Opinion on Top of Opinion

By Denise Tessier

A former Albuquerque Journal colleague and I recently compared notes on something we’d noticed about the paper’s handling of the power struggle at the Socorro Electric Cooperative.  What we’ve noticed is that the introduction of the UpFront column – that hybridization of news and opinion that appears daily on the front page – has created a sea-change in terms of standard practice on the editorial page.

To be clear, my former colleague and I concur that the coverage about the co-op and its board members in columns by Thomas J. Cole (on March 28 , June 13 , and Oct. 21, subscription required) appear to capture well what is happening at the co-op in Socorro.

What’s interesting is that officially, there have been no news stories about it. Instead, there have been these three pieces by Cole, clearly marked at each column’s end with the disclaimer that “UpFront is a daily front-page opinion column”.

Twice the Journal has followed these columns with editorials weighing in further on the subject (March 31 and Oct. 24).

Technically, that’s piling opinion on top of opinion.

And that is the departure from editorial-page standard operating procedure that raises our eyebrows.

In the past, the unsigned, institutional editorials that appeared on the Journal’s editorial page were based on news stories, either generated by staff or run from wire services. The only rule regarding editorial topics was that the subject of the editorial had to be based on news that had appeared in some form in the Journal.

And technically, the information about the Socorro co-op did appear in the Journal, just not in what an old-school journalist might consider a traditional news format.

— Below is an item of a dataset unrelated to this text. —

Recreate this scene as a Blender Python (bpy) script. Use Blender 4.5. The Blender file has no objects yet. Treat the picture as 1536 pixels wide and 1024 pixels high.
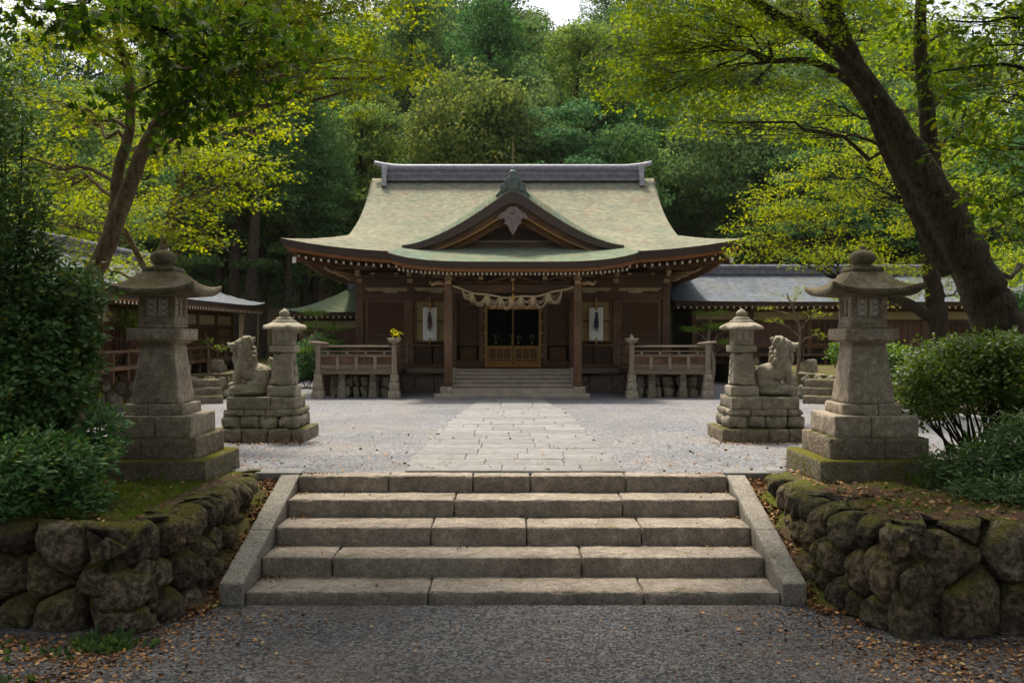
import bpy, math, random
import numpy as np
from mathutils import Vector, Matrix
R = math.radians
sc = bpy.context.scene
COL = sc.collection
# ------------------------------------------------------------------ camera
EYE = 1.79; FPX = 1400.0; CX, CY = 769.5, 500.0
cam = bpy.data.cameras.new("camera"); cam_o = bpy.data.objects.new("camera", cam); COL.objects.link(cam_o)
cam_o.location = (0, 0, EYE); cam_o.rotation_euler = (R(90), 0, 0)
cam.sensor_width = 36; cam.lens = 36 * FPX / 1536
cam.shift_x = -1.5 / 1536; cam.shift_y = -12 / 1536
cam.clip_start = 0.1; cam.clip_end = 600
sc.camera = cam_o
# ------------------------------------------------------------------ sky and sun
SUN_EL, SUN_AZ = 66, -22      # azimuth clockwise from +Y: high, beyond the hall and a little to the left
w = bpy.data.worlds.new("World"); sc.world = w; w.use_nodes = True
nt = w.node_tree; nt.nodes.clear()
sky = nt.nodes.new('ShaderNodeTexSky'); sky.sky_type = 'NISHITA'; sky.sun_disc = False
sky.sun_elevation = R(SUN_EL); sky.sun_rotation = R(SUN_AZ); sky.air_density = 1.0; sky.dust_density = 4.0; sky.ozone_density = 1.0
bg = nt.nodes.new('ShaderNodeBackground'); bg.inputs[1].default_value = 0.14
wo = nt.nodes.new('ShaderNodeOutputWorld')
hsv = nt.nodes.new('ShaderNodeHueSaturation'); hsv.inputs['Saturation'].default_value = .35; hsv.inputs['Value'].default_value = 1.15   # thin white overcast over the blue
nt.links.new(sky.outputs[0], hsv.inputs['Color']); nt.links.new(hsv.outputs[0], bg.inputs[0]); nt.links.new(bg.outputs[0], wo.inputs[0])
sun = bpy.data.lights.new("sun", 'SUN'); sun.energy = 3.8; sun.angle = R(9); sun.color = (1.0, .91, .76)
so = bpy.data.objects.new("sun", sun); COL.objects.link(so)
_d = Vector((math.sin(R(SUN_AZ)) * math.cos(R(SUN_EL)), math.cos(R(SUN_AZ)) * math.cos(R(SUN_EL)), math.sin(R(SUN_EL))))
so.rotation_euler = _d.to_track_quat('Z', 'Y').to_euler(); so.location = _d * 60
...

Part of this dynamic is the fact that Cole, not surprisingly, approaches columns from his background as investigative reporter, throwing in language to fit the UpFront format. The editorial writers obviously still regard him as part of the Journal’s investigative team — in fact, the editorial that ran in March alluded to “calculations by Journal investigative reporter Thom Cole” — and no doubt this factored in their decisions to write editorials based on his columns.

What’s interesting, however, is that Cole is no longer billed as part of the investigative team in his columns. The Journal still gives other investigative reporters that distinction as part of their byline. A recent example: Mike Gallagher’s front-page news reportage Oct. 24 on troubles at the State Investment Council (in the print version of the Journal anyway; online Gallagher is a “Journal Staff Writer“).

So, what we have here is an interesting progression. Just as the Journal – like many businesses – has workers do double duty in terms of beats rather than hire more reporters, UpFront does double duty by letting opinion columns serve up news.

And this isn’t the only example. On Aug. 12, a full six weeks after the rest of us heard the breaking news on television or via the Internet, the Journal finally got around to mentioning what had been a significant news story: a police chief’s tasering of a 14-year-old girl in Santa Rosa. The Journal’s mention, coincidentally, also was via a Cole UpFront , and also was followed by an editorial on Aug. 19.

There’s nothing inherently wrong with having a column do double duty by serving up news. But I miss those early, reportage-from-the-meeting news stories that provide a bedrock on which a reader can base reactions to the columns and editorials that follow.

And it’s the piling of an editorial on top of a column that gets slippery – at least from the perspective of the old-school journalist.

From that perspective, the UpFront column offers an example not only of how opinion has infiltrated news, but in some cases comes perilously close to replacing it.

3 responses to “Opinion on Top of Opinion

  1. Denise, I am familiar with the highly controversial Tucumcari case Cole wrote about, but you mention Santa Rosa. Is this just an error? If not, I would surely like to know more. We did an extensive investigative report in the independent on the use of tasers in the three counties and six town in our circulation area as well as statewide and nationally, and heard nothing about any santa rosa case. Wally Gordon

    • Yes, Wally, it is an error! Those who are able to click on the link to Cole’s story (subscription required) will see right away that the taser incident referred to here was in Tucumcari. Thank you for pointing this out. My apologies to Santa Rosa (and Tucumcari).

  2. Ironically, the Journal-owned Socorro paper, El Defensor Chieftain, carried a news article about this, which, also ironically, does not require a subscription:

    http://www.dchieftain.com/dc/index.php/news/411-co-op-certifies-election-results.html

    Luckily I had read this before I read any of the Journal’s pieces on this issue. In addition to the twice-removed opinion nature of the coverage, as you mentioned, the editorial was so poorly worded, with so many referenceless pronouns, that I would have had no idea what the editors were talking about.